Surf Skate: What’s it all about? The right equipment for the job and why corrective practice matters. 

Surf skateboards have taken off in recent years and as a coach these are a game changer for skill acquisition for beginner and intermediate surfers. 

I love them, they are fun to use and are great asset for any surfer to have to work on surf skills, learning weight transfers, body positioning and mastering turns. They are great for teaching how to pump and drive for generating speed along a wave, setting up and performing carves, turns, snaps and certainly do have a cross over to surfing performance. However, like anything there also a downside from using them too… 

Bad Boards: What I mean here is the cheaper boards that claim to be “surf skate boards” but are complete rubbish and are actually way harder to use over your main brands (Carver, SmoothStar, Slide). My recommendation is, don’t get anything cheap – it’s cheap for a reason and what you pay for is what you get, cheap design, materials and in the end a crap board that actually hinders your ability to progress. 

Set up: Incorrect setup is another issue with them. Too tight tuck setup, or way to lose = bad habits and bad crossovers to surfing. Cheap or worn wheels/bearing will make the board slow and not smooth and wont’ hold lines as well. All boards have their strengths and weaknesses and I highly suggest if you’re new to surf skating and unsure on your equipment get someone to check it out for you or set it up for you.  

Habits: The board set up will generally dictate what your movement patterns will be like when using it, and often I see that these can lead to bad habits when doing turns. Too lose setup = very rapid swinging of the weight and when surfing you cannot rapidly move from side to side and create these crazy turns..i mean, I’ll like to see it, but you’re most likely to dig a rail each time…then wonder why your surfing is sucking then might seek some coaching advice … to then be told to hold your position longer/hold the line a little longer and bring the arms around with you (subjectivity speaking here) which a loose board won’t allow for due to the rapid pivoting. 

Same goes for tight trucks and the ol classic sideways arms swing around the midline and a lateral swinging of the hips. It’s a nice little dance move I guess, but that kinda carry on is as kooky as you can get and is a very, very bad transfer over to surfing…you will dig your rail in every time with that lateral weight shifting going on! 

Body positioning is key. A simple tip I coach is…wherever your leading arm is going and head is looking towards…that is where you are going. Arms in opposite directions and looking at ground = poor execution of maneuvers. 

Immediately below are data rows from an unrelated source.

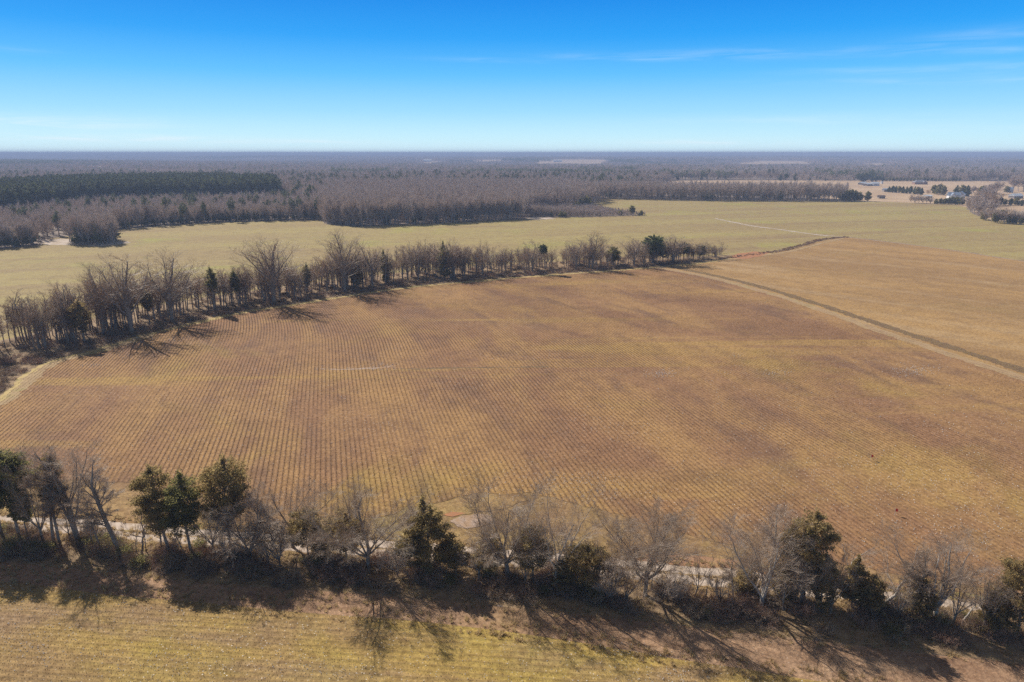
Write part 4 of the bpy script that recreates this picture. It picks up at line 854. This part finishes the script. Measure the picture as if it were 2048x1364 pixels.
mid_bare(1268, 533, 471, 50, 'bare tree just left of the dark pine near the right end of the hedgerow', 'tall', 114, .9)
mid_bare(1345, 526, 469, 72, 'bare tree just right of the dark pine near the right end of the hedgerow', 'tall', 115, .9)
mid_bare(1432, 518, 482, 50, 'last bare tree at the right end of the hedgerow', 'spread', 116, .9)
def mid_ever(px_, pb, pt, w_, label, form='cone', seed=0, n=5000, sz=.2, clear=.06, m='cedar'):
    near_ever(px_, pb, pt, w_, label, form, seed, n, sz, clear, m=m, gap=.6)
mid_ever(889, 556, 485, 30, 'dark column shaped cedar standing out in the middle of the hedgerow', 'column', 120, 7000)
mid_ever(772, 566, 499, 20, 'narrow dark cedar left of the sparse crooked branched tree', 'column', 121, 3500)
mid_ever(715, 576, 510, 32, 'pointed brownish cedar at the right foot of the oval crowned bare tree', 'cone', 122, 4500, m='cedar_bronze')
mid_ever(1306, 528, 472, 42, 'broad dark pine with a raised crown near the right end of the hedgerow', 'top', 123, 7500, .24, .42, 'pine')
mid_ever(1368, 520, 485, 24, 'small dark pine right of the broad one near the right end of the hedgerow', 'top', 124, 3000, .22, .35, 'pine')
mid_ever(1090, 545, 487, 18, 'thin dark topped pine in the right half of the hedgerow', 'top', 125, 1500, .2, .7, 'pine')
mid_ever(430, 622, 533, 22, 'dark spiky cedar in the hedgerow between the tall pair and the fan shaped tree', 'oval', 126, 2500, .2, .45)
mid_ever(478, 611, 540, 17, 'second dark spiky cedar, just left of the fan shaped bare tree', 'oval', 127, 2500, .2, .4)
mid_ever(614, 590, 528, 17, 'small dark cedar between the fan shaped and the oval crowned bare trees', 'oval', 128, 2500, .2, .3)
mid_ever(170, 688, 600, 40, 'dark green low cedar at the foot of the hedgerow left of the tall pair', 'oval', 129, 4000, .2, .25, m='cedar_bronze')
mid_ever(1225, 532, 494, 28, 'dark rounded cedar right of the highest bare tree in the right half', 'oval', 130, 3500, .22, .2)
mid_ever(1325, 524, 488, 24, 'dark cedar under the right side of the broad pine', 'oval', 131, 3000, .22, .2)
mid_ever(1400, 517, 491, 20, 'dark rounded cedar near the right end of the hedgerow', 'oval', 132, 2500, .22, .15)
var = []
for i in range(12):
    st_ = ['slim', 'slim', 'tall', 'tall', 'slim', 'twin', 'slim', 'spread', 'tall', 'slim', 'tall', 'spread'][i]
    (bV, bF), (cV, cF) = bare_tree(200+i, 14, [5.5, 5, 8, 8, 6, 8, 4.5, 9, 7, 5.5, 8.5, 9][i], st_, .82, (0, 0), .011, 5, 3)
    var.append((mesh('trunk', bV, bF, M['bark'], True), mesh('crown', cV, cF, M['twig' if i % 3 else 'twig_warm'])))
evar = []
for i in range(4):
    (bV, bF), (cV, cF) = evergreen(230+i, 11, [4, 4.5, 3.5, 5][i], ['cone', 'oval', 'oval', 'top'][i], 1800, .22, [.1, .25, .4, .4][i], gap=.6)
    evar.append((mesh('trunk', bV, bF, M['bark'], True), mesh('crown', cV, cF, M['cedar' if i % 2 else 'cedar_bronze'])))
TOPX = [-150, 0, 60, 100, 150, 200, 240, 300, 390, 450, 500, 600, 640, 700, 760, 800, 860, 920, 1000, 1060, 1130, 1180, 1230, 1245, 1260, 1300, 1350, 1400, 1450]
TOPY = [596, 584, 578, 582, 552, 545, 548, 545, 536, 530, 528, 524, 508, 500, 492, 488, 482, 484, 496, 488, 490, 478, 490, 512, 484, 478, 480, 486, 492]
ORD = ['first','second','third','fourth','fifth','sixth','seventh','eighth','ninth','tenth','eleventh','twelfth','thirteenth','fourteenth','fifteenth','sixteenth','seventeenth','eighteenth','nineteenth','twentieth']+['twenty-'+w_ for w_ in ('first','second','third','fourth','fifth','sixth','seventh','eighth','ninth')]+['thirtieth']
STR = [(60, 'at the left edge of the photo'), (185, 'left of the tall pair'), (300, 'around the left tall pair tree'), (400, 'around the forked tall tree'), (500, 'left of the fan shaped tree'), (620, 'around the fan shaped tree'), (730, 'around the oval crowned tree'), (800, 'left of the sparse crooked tree'), (880, 'around the sparse crooked tree'), (1000, 'right of the column cedar'), (1130, 'right of the round crowned tree'), (1250, 'around the highest right half tree'), (1330, 'around the broad dark pine'), (9999, 'right of the broad dark pine')]
LOOK = ['slender', 'slender', 'upright', 'upright', 'slender', 'forked', 'slender', 'spreading', 'upright', 'slender', 'upright', 'spreading']
SEEN = []
def hmass(n, o0, o1, seed):
    p = along(hv, n, 0, 1, seed, 0., .97); q = np.random.default_rng(seed+1).uniform(o0, o1, n); T = unit(np.gradient(hv, axis=0)); out = []
    for a, o in zip(p, q):
        k = np.argmin(((hv-a)**2).sum(1)); nn = np.array([-T[k, 1], T[k, 0]]); x = proj(*a)[0]
        out.append(hv[k]*0+a+nn*(o*np.interp(x, [-200, 60, 200, 1150, 1400], [1.7, 1.6, 1.0, 1.0, .55])))
    return np.array(out)
pp3 = np.concatenate([hmass(120, 11, 17, 51), hmass(150, 17, 32, 52)])
rng = np.random.default_rng(61); cnt = 0
for (x, y) in pp3:
    qx_, qy_ = proj(x, y)
    if qx_ < -90 or qx_ > 1452: continue
    h = hgt(qx_, qy_, np.interp(qx_, TOPX, TOPY))*rng.uniform(.72, 1.02)
    if h < 4: continue
    ever = rng.uniform() < (.09 if qx_ < 180 else .03)
    if ever:
        mb, mc = evar[rng.integers(4)]; k = h*rng.uniform(.7, .9)/11
        T2('cedar_tree', 'small dark evergreen mixed in among the crowded leafless trees of the long hedgerow', 'tree', (x, y), mb, mc, rng.uniform(0, 6.28), (k, k, k), 'small evergreens in the long hedgerow')
    else:
        i = rng.integers(12); mb, mc = var[i]; k = h/14
        T2('bare_tree', 'ordinary leafless tree of the crowded mass in the long hedgerow, lower than the tall ones', 'tree', (x, y), mb, mc, rng.uniform(0, 6.28), (k*rng.uniform(.85, 1.15), k*rng.uniform(.85, 1.15), k), 'crowded leafless trees of the long hedgerow')
    o = [c for c in COL.objects if c.parent is None and c.type == 'EMPTY'][-1]; SEEN.append((qx_, 'dark evergreen' if ever else LOOK[i]+' leafless tree', o))
    cnt += 1
SEEN.sort(key=lambda t: t[0]); CNT = {}
for qx_, lk, o in SEEN:
    st_ = [t for m_, t in STR if qx_ < m_][0]; k = CNT[(lk, st_)] = CNT.get((lk, st_), -1)+1
    o['label'] = '%s %s from left in the hedgerow %s' % (ORD[k], lk, st_) if 'green' in lk else '%s %s from left in the hedgerow %s' % (ORD[k], lk, st_)

# thin young trees filling the hedgerow between the countable ones, too many to tell apart
sap = [proto_obj('sapling_%d' % i, [bare_tree(250+i, 12, 4.2, 'slim', .75, (0, 0), .011, 4, 3)[k] for k in (0, 1)], [M['bark'], M['twig' if i % 2 else 'twig_warm']]) for i in range(5)]
C_s = scatter_group(sap, 'sapling_kinds'); ps = np.concatenate([hmass(170, 11, 18, 81), hmass(330, 18, 34, 82)]); q3 = np.stack(proj(ps[:, 0], ps[:, 1]), 1); ok = (q3[:, 0] < 1445) & (q3[:, 0] > -120); ps, q3 = ps[ok], q3[ok]
hs_ = np.array([hgt(a, b, np.interp(a, TOPX, TOPY)) for a, b in q3]); rng = np.random.default_rng(83); ok = hs_ > 4; ps, hs_ = ps[ok], hs_[ok]; k_ = hs_/12*rng.uniform(.55, .95, len(ps))
scatter('hedgerow_saplings', np.c_[ps, np.zeros(len(ps))], rng.uniform(0, 6.28, len(ps)), np.stack([k_, k_, k_], 1), rng.integers(0, 5, len(ps)), C_s, 'thin grey brown saplings packed between the larger trees of the long hedgerow', 'saplings')

# ---------------------------------------------------------------- single trees and bushes by the farms
fe = []
for i in range(5):
    (bV, bF), (cV, cF) = evergreen(300+i, 10, [6.5, 7.5, 7, 8.5, 6][i], ['oval', 'oval', 'cone', 'shrub', 'top'][i], 1500, .38, .04 if i < 4 else .4, gap=.7)
    fe.append((mesh('trunk', bV, bF, M['trunk_far']), mesh('crown', cV, cF, M['pine' if i in (0, 2, 4) else 'cedar'])))
fb = []
for i in range(4):
    (bV, bF), (cV, cF) = bare_tree(320+i, 14, [11, 12, 12, 14][i], ['spread', 'tall', 'spread', 'twin'][i], .9, (0, 0), .04, 7, 3)
    fb.append((mesh('trunk', bV, bF, M['trunk_far'], True), mesh('crown', cV, cF, M['wood_far' if i % 2 else 'twig_warm'])))
def farset(L, lib, picks, name, label, cat, group=None, nom=10):
    if not isinstance(label, list): L = sorted(L)
    for k, (x_, yb, h) in enumerate(L):
        mb, mc = lib[picks[k % len(picks)]]; s = h/nom; rr_ = RNG.uniform(.9, 1.15)
        lb = label[k] if isinstance(label, list) else '%s, %s from left' % (label, ORD[k])
        T2(name, lb, cat, at(x_, yb), mb, mc, RNG.uniform(0, 6.28), (s*rr_, s*rr_, s), group)
farset([(1777,384.5,9),(1784,385,10),(1791,385.5,10.5),(1798,386,10),(1806,386.5,10.5),(1813,387,10),(1820,387.5,11),(1829,388.5,11),(1836,389,10.5),(1842,389.5,10)], fe, [2, 0, 2, 1, 2], 'cedar_tree', 'dark cedar in the straight row right of the blue grey roofed shed', 'tree', 'cedars in the straight pasture row')
farset([(1867,388.5,13),(1878,389.5,15),(1886,390.5,13)], fe, [1, 3, 1], 'cedar_tree', ['left one of three round dark cedars right of the cedar row', 'middle and tallest of three round dark cedars right of the cedar row', 'right one of three round dark cedars right of the cedar row'], 'tree')
farset([(1683,402,10),(1692,402,13),(1700,402,14),(1708,402,13),(1717,402,11),(1735,402.5,12)], fe, [1, 3, 1, 0, 3], 'cedar_tree', ['first dark bushy cedar at the right end of the long tree belt', 'second dark bushy cedar at the right end of the long tree belt', 'third and tallest bushy cedar at the right end of the long tree belt', 'fourth bushy cedar at the right end of the long tree belt', 'fifth bushy cedar at the right end of the long tree belt', 'round dark cedar alone left of the small dark brown shed'], 'tree')
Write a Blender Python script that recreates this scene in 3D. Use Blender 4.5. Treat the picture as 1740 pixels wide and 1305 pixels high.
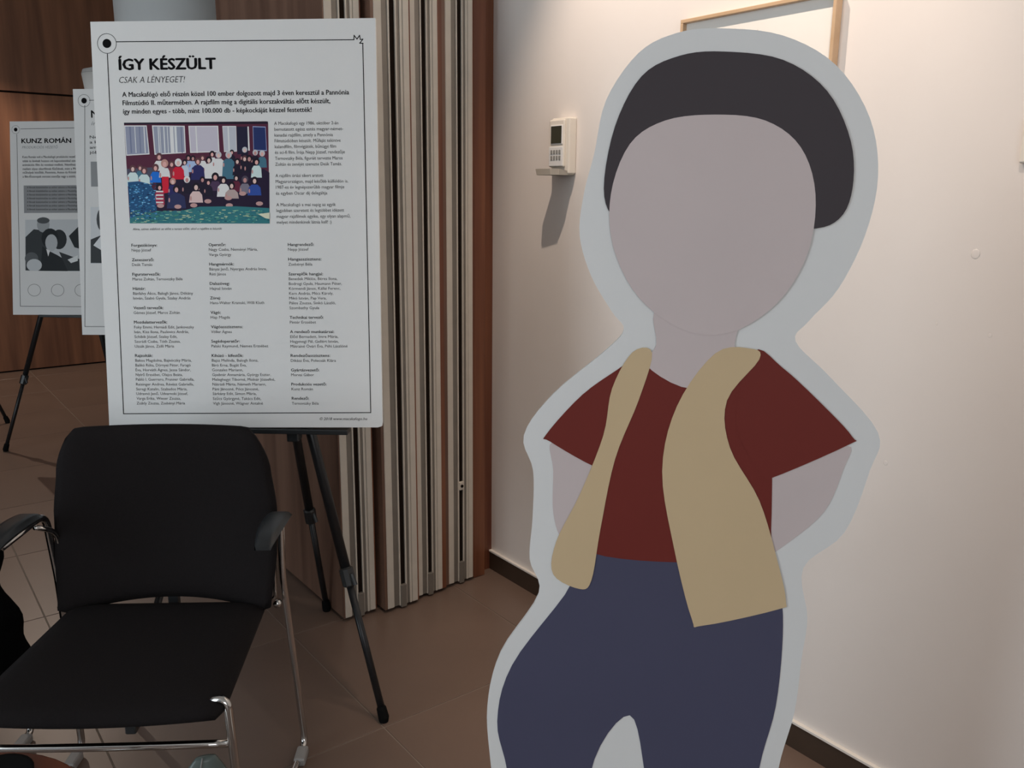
import bpy, bmesh, math, random
from mathutils import Vector, Matrix
for o in list(bpy.data.objects): bpy.data.objects.remove(o)
random.seed(7)
SC = bpy.context.scene
C = SC.collection
# ---------------------------------------------------------------- camera
F_PX, IMG_W = 1452.0, 1740.0
YAW, PITCH, ROLL, CAM_Z = math.radians(37.333), math.radians(-12.657), math.radians(0.532), 1.38
cam = bpy.data.cameras.new('camera'); cam.sensor_fit = 'HORIZONTAL'; cam.sensor_width = 36
cam.lens = 36 * F_PX / IMG_W; cam.clip_start = 0.02
co = bpy.data.objects.new('camera', cam); C.objects.link(co); SC.camera = co
fw = Vector((math.sin(YAW)*math.cos(PITCH), math.cos(YAW)*math.cos(PITCH), math.sin(PITCH)))
r0 = Vector((math.cos(YAW), -math.sin(YAW), 0)); u0 = r0.cross(fw)
rt = r0*math.cos(ROLL) + u0*math.sin(ROLL); up = -r0*math.sin(ROLL) + u0*math.cos(ROLL)
m = Matrix((rt, up, -fw)).transposed().to_4x4(); m.translation = Vector((0, 0, CAM_Z)); co.matrix_world = m
# ---------------------------------------------------------------- world, exposure, daylight
w = bpy.data.worlds.new('world'); SC.world = w; w.use_nodes = True
w.node_tree.nodes['Background'].inputs[0].default_value = (0.72, 0.86, 1.0, 1)
w.node_tree.nodes['Background'].inputs[1].default_value = 0.3
vs = SC.view_settings
vs.view_transform = 'Standard'; vs.look = 'None'; vs.gamma = 1.0; vs.use_curve_mapping = False
vs.exposure = 0.0
DAY_W, SPOT_W = 112.0, 78.0
def area_light(name, loc, target, sx, sy, watts, col):
    l = bpy.data.lights.new(name, 'AREA'); l.shape = 'RECTANGLE'; l.size = sx; l.size_y = sy; l.energy = watts; l.color = col
    o = bpy.data.objects.new(name, l); C.objects.link(o); o.location = loc
    o.rotation_euler = (Vector(target)-Vector(loc)).to_track_quat('-Z', 'Z').to_euler()
    return o
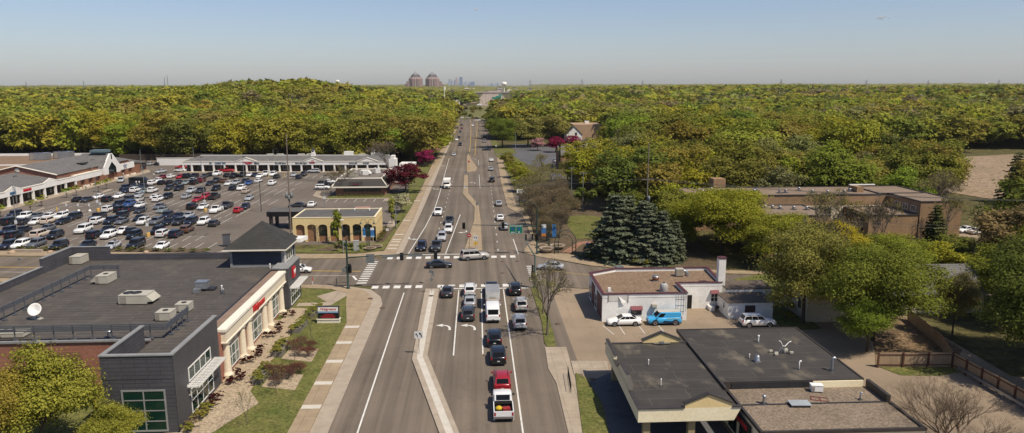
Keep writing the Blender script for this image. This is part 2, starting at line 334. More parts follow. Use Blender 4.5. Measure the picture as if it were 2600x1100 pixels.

Mobility and strength: These are big ones for all board riders and it sticks out like a sore thumb/animal’s balls. How/why so? Well lacking hip mobility = no compression in turns and ridged movement patterns. Weakness = inward collapsing knees and more prone to holding weight in the back leg, which is very dangerous during turns as the board is highly likely to skip out and you will fall backwards – likely resulting in injury!  

Lacking the ability to drive your legs forwards and shift more weight into other front leg will result in bad execution of turns. You need to have strong legs and muscle up these board for them to create the turns you want and go with momentum. Don’t fight gravity … it will win every time!  

Tricks: I see these loads, the old whip along as speed and tail slides out making this screeching noise of the rubber wheels grinding down on the concrete. Sounds wicked, looks wicked…but in reality, it’s just a massive weight shift to the front leg creating he tail to whip around and slide. Now, don’t get me wrong, is useful maneuver in the surf, but for anyone to execute it properly in the surf… you need loads n loads of speed, right fin set up and loads of strength to pull it off. This is where groms are picking up these habits but are not able to hold power turns/drawn out carves (Your old school rail to rail power game). Instead, you see these little tail whips creating a little splash of water, but wiping off so much speed from it and that was all they are able to do on the wave…and the wave that could have had several more turns on it doesn’t, and is basically a missed opportunity for hooking into it some more and honing in on those turns. 

Lastly, for best upskilling, get yourself filmed and get coaching feedback. These will help immensely and save the time of undoing bad habits.